■ **To do**
Reproduce nothing except the lines between the line with "Write the bpy" and the line with "COL = S.collection", both ends included, and please leave out pictures.

■ **Rows**

┄┄┄┄┄┄┄┄┄┄

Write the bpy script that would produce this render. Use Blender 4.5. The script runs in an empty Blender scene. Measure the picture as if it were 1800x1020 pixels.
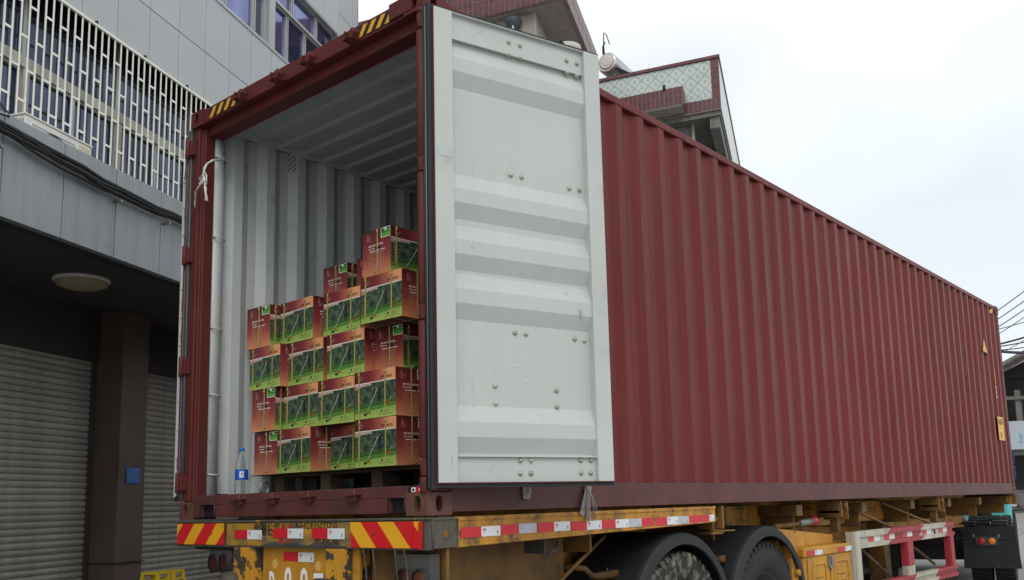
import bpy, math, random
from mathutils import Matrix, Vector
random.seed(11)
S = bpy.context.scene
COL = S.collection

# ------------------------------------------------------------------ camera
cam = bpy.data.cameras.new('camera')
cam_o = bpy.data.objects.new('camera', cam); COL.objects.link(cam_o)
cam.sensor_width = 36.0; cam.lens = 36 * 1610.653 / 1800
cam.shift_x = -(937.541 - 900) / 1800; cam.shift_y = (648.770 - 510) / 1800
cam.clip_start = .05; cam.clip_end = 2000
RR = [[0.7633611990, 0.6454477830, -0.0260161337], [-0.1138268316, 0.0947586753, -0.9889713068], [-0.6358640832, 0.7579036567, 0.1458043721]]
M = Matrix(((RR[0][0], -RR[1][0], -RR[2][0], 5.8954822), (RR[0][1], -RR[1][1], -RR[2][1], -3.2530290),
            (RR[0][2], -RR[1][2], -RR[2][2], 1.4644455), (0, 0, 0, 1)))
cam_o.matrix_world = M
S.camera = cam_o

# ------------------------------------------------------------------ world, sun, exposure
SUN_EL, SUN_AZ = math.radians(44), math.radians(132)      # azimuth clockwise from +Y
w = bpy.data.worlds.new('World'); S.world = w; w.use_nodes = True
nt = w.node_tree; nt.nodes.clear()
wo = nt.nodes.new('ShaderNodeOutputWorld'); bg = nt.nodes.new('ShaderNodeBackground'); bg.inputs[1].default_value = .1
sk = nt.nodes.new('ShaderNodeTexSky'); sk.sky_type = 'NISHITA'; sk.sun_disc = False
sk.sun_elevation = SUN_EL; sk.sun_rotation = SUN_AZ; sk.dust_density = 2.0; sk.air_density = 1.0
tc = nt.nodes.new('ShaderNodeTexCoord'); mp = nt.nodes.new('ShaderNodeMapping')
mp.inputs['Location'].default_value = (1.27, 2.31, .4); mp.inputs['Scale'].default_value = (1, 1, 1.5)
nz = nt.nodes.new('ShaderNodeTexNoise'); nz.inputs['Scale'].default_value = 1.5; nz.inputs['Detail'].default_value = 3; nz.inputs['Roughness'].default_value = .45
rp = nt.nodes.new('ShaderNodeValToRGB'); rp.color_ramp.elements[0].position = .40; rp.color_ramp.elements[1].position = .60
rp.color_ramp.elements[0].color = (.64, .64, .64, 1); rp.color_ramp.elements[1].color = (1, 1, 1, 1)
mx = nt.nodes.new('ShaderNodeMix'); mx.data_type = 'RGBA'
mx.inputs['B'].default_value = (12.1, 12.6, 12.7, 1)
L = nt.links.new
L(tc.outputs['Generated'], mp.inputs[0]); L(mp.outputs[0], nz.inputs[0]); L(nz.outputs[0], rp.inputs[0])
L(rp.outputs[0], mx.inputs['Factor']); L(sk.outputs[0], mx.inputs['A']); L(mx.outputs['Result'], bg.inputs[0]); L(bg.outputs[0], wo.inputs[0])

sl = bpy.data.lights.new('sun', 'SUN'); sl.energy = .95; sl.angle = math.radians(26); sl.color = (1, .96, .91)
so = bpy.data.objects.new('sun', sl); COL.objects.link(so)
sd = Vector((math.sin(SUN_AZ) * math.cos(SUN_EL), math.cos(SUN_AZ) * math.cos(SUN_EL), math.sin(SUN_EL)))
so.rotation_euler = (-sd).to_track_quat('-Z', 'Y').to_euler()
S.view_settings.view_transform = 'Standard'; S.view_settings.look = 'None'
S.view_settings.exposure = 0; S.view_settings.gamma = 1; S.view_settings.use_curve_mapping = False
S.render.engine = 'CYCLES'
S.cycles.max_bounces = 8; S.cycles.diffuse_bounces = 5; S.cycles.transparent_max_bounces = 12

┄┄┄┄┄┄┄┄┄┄

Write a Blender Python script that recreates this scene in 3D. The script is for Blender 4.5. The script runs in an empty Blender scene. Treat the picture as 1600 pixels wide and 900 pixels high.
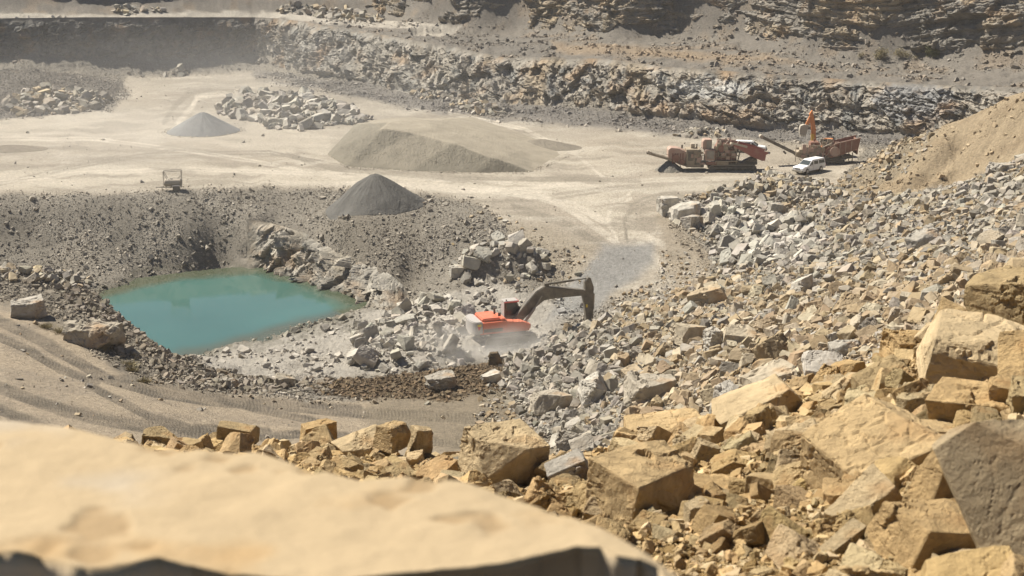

┄┄┄┄┄┄┄┄┄┄

■ **Written reply**
Write the bpy script that would produce this render. Use Blender 4.5. The script runs in an empty Blender scene. Measure the picture as if it were 1800x1020 pixels.
import bpy, math, random
from mathutils import Matrix, Vector
random.seed(11)
S = bpy.context.scene
COL = S.collection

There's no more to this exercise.